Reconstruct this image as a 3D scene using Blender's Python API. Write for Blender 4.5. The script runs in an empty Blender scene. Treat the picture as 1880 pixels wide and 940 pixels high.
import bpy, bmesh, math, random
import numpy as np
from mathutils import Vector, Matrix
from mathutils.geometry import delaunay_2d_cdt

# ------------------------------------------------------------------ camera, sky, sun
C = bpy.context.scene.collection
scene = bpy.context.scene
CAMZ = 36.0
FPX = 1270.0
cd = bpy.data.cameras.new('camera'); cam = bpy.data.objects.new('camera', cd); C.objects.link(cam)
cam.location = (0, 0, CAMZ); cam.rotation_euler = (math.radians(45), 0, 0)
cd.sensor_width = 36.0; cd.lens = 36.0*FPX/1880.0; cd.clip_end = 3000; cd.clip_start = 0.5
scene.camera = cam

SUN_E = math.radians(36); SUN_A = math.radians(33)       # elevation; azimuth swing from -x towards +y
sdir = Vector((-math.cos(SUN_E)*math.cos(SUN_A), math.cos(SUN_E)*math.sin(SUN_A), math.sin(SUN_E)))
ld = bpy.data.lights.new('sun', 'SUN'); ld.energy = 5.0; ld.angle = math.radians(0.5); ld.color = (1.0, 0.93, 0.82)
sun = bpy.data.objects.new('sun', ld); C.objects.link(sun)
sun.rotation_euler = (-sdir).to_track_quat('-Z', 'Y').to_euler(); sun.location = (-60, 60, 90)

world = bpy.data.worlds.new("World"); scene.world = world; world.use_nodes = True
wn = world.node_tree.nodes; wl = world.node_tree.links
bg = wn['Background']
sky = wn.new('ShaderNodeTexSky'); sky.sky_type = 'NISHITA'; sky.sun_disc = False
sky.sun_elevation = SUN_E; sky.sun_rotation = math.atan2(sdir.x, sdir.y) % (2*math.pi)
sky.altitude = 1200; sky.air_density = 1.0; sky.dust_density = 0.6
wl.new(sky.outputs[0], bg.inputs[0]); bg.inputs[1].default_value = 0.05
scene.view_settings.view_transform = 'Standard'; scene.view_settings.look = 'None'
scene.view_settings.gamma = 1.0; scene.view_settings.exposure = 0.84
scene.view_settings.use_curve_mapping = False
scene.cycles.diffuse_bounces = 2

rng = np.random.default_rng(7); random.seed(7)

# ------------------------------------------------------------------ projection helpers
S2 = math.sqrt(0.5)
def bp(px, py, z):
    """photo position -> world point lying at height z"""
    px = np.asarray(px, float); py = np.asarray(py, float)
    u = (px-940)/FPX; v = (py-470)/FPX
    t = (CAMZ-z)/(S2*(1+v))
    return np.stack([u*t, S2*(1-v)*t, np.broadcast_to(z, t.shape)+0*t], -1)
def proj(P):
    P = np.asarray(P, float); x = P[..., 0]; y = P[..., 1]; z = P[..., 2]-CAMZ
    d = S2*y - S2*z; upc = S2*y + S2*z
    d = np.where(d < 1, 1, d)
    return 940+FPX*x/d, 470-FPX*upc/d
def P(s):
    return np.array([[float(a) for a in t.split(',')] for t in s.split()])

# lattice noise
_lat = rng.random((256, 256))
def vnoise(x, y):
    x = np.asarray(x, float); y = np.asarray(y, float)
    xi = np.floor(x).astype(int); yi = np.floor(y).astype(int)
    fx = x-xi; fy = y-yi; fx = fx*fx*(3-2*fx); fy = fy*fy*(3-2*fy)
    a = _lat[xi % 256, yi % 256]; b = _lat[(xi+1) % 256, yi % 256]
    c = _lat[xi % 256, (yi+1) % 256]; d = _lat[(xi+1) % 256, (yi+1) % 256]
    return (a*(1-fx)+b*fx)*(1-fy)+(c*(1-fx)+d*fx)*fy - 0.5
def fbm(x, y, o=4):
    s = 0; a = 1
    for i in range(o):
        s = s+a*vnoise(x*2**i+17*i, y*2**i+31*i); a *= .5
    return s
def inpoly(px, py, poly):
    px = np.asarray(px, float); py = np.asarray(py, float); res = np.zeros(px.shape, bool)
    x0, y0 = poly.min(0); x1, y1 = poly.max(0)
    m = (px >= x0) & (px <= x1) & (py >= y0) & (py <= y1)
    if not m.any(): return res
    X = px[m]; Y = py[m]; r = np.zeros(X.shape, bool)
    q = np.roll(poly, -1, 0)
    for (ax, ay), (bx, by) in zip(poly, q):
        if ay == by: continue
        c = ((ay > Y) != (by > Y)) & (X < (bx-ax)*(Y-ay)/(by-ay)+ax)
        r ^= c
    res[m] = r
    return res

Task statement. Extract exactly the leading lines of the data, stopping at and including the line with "from mathutils.geometry import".

Final answer.
Reconstruct this image as a 3D scene using Blender's Python API. Write for Blender 4.5. The script runs in an empty Blender scene. Treat the picture as 1880 pixels wide and 940 pixels high.
import bpy, bmesh, math, random
import numpy as np
from mathutils import Vector, Matrix
from mathutils.geometry import delaunay_2d_cdt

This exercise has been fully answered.